-------- Data to process

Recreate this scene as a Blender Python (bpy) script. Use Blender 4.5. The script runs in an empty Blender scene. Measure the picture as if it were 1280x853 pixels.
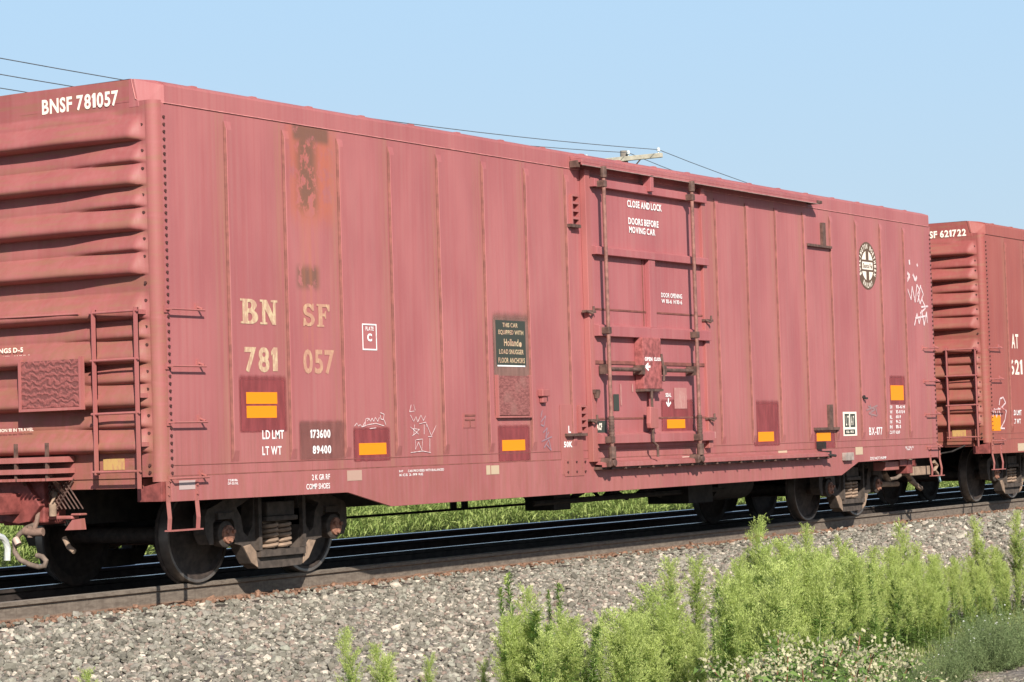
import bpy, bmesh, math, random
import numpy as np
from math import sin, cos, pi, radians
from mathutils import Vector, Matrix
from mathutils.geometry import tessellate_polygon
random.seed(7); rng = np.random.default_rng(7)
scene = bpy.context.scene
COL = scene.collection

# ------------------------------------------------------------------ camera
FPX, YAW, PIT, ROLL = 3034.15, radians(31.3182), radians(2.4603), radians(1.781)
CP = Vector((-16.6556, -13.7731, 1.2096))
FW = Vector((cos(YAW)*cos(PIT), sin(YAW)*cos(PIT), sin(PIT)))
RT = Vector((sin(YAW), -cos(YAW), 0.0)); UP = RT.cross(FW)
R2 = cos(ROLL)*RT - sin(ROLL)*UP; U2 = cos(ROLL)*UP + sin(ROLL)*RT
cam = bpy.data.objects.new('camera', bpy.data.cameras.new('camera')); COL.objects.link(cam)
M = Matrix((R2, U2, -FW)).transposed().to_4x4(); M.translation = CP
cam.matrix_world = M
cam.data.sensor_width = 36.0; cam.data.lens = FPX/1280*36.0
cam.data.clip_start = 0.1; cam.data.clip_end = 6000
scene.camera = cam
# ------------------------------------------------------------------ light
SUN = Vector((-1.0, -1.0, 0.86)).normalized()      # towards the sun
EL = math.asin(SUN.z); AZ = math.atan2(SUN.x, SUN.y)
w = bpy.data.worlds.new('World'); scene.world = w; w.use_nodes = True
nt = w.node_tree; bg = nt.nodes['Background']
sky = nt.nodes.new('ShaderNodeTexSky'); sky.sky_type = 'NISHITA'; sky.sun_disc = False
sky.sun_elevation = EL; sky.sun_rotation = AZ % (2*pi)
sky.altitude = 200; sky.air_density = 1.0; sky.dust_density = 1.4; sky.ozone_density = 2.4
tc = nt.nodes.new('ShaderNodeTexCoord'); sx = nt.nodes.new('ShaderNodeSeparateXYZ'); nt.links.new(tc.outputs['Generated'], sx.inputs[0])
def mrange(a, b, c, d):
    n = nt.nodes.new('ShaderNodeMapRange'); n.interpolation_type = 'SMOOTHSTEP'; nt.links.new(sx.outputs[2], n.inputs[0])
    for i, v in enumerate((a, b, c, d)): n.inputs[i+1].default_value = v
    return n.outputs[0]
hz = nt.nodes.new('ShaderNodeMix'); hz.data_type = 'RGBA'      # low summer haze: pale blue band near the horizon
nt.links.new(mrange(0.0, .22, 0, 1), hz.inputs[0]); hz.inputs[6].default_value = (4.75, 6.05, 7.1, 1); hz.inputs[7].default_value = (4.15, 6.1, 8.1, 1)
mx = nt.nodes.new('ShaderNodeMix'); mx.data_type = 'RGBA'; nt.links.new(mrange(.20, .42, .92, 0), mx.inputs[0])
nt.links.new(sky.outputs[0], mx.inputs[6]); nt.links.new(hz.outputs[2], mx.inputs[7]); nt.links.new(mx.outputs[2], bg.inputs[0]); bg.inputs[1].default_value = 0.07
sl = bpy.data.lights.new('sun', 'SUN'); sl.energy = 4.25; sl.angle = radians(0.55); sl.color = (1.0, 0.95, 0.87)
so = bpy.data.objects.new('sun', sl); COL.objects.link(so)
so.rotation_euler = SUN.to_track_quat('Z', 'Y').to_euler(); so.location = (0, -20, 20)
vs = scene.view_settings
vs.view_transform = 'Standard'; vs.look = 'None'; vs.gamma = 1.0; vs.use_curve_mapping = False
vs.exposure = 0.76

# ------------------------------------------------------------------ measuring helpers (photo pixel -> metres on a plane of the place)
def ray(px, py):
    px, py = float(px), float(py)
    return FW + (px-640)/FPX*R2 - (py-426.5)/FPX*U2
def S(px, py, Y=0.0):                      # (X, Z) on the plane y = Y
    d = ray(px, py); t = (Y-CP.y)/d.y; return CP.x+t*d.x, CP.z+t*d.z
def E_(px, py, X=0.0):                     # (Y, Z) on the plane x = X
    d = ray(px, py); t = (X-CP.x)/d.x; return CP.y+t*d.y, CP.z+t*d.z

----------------
-------- Data to process

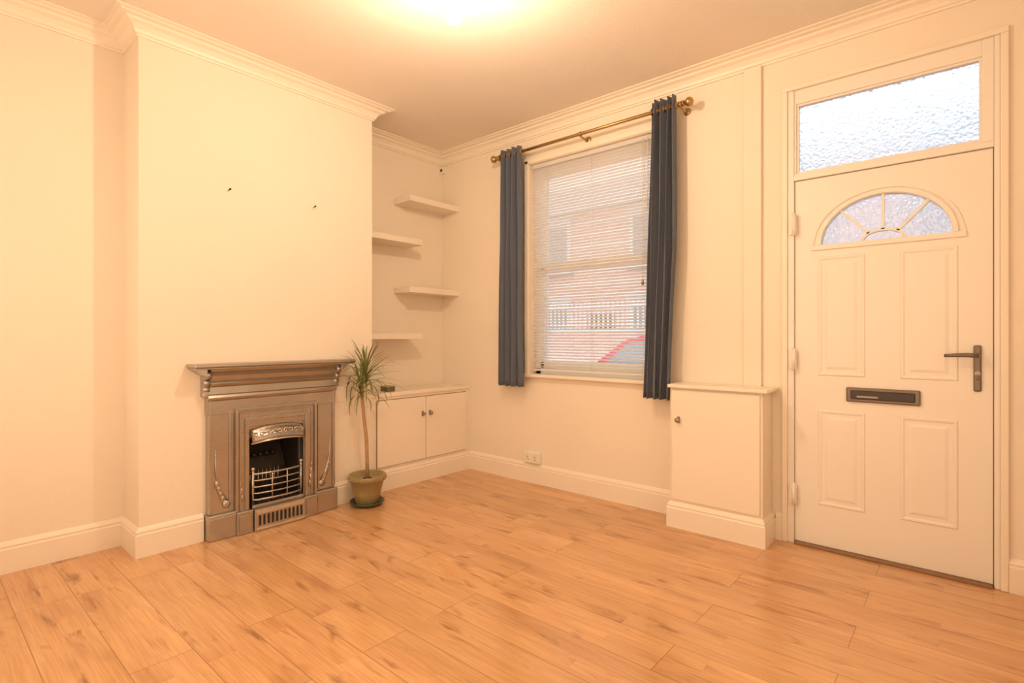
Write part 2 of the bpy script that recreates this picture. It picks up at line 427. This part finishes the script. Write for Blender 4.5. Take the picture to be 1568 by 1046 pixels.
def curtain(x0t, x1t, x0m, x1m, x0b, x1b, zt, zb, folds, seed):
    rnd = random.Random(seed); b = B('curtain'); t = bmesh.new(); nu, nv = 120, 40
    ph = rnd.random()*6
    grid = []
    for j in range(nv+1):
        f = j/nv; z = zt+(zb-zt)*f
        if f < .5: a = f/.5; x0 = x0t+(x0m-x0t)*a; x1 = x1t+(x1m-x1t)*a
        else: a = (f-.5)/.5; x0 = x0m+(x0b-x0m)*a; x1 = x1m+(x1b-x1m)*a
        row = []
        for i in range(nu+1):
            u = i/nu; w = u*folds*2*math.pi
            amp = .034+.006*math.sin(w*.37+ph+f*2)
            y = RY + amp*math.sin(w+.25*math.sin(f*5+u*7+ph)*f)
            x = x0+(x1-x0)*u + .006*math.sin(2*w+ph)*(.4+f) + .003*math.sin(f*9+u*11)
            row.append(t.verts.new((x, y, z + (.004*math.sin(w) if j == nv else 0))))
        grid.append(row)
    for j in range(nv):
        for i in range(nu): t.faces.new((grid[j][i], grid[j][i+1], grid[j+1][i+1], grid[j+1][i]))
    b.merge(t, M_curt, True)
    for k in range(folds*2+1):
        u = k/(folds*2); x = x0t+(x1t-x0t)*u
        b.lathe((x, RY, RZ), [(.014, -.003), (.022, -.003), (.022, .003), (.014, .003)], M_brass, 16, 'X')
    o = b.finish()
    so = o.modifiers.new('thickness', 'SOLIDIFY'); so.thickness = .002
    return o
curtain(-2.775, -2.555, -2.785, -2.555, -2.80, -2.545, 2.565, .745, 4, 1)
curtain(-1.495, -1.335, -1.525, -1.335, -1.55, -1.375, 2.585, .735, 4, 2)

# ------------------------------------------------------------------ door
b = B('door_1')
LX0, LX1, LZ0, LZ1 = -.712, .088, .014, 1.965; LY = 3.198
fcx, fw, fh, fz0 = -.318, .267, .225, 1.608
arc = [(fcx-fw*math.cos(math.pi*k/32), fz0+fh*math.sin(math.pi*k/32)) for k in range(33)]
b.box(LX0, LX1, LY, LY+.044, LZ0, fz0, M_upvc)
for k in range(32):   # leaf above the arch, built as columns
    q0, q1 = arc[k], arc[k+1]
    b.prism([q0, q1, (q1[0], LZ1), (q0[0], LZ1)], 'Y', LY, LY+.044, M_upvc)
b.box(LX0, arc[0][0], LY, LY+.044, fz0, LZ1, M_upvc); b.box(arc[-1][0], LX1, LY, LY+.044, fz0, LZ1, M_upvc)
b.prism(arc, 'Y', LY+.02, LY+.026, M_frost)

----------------

* Your instructions
Skip the pictures. Set down only the lines from the one containing "Recreate this scene" through the one containing "COL = scene.collection", exactly as they appear, ends included.

* Exercise output
Recreate this scene as a Blender Python (bpy) script. Use Blender 4.5. The script runs in an empty Blender scene. Measure the picture as if it were 1280x853 pixels.
import bpy, bmesh, math, random
import numpy as np
from math import sin, cos, pi, radians
from mathutils import Vector, Matrix
from mathutils.geometry import tessellate_polygon
random.seed(7); rng = np.random.default_rng(7)
scene = bpy.context.scene
COL = scene.collection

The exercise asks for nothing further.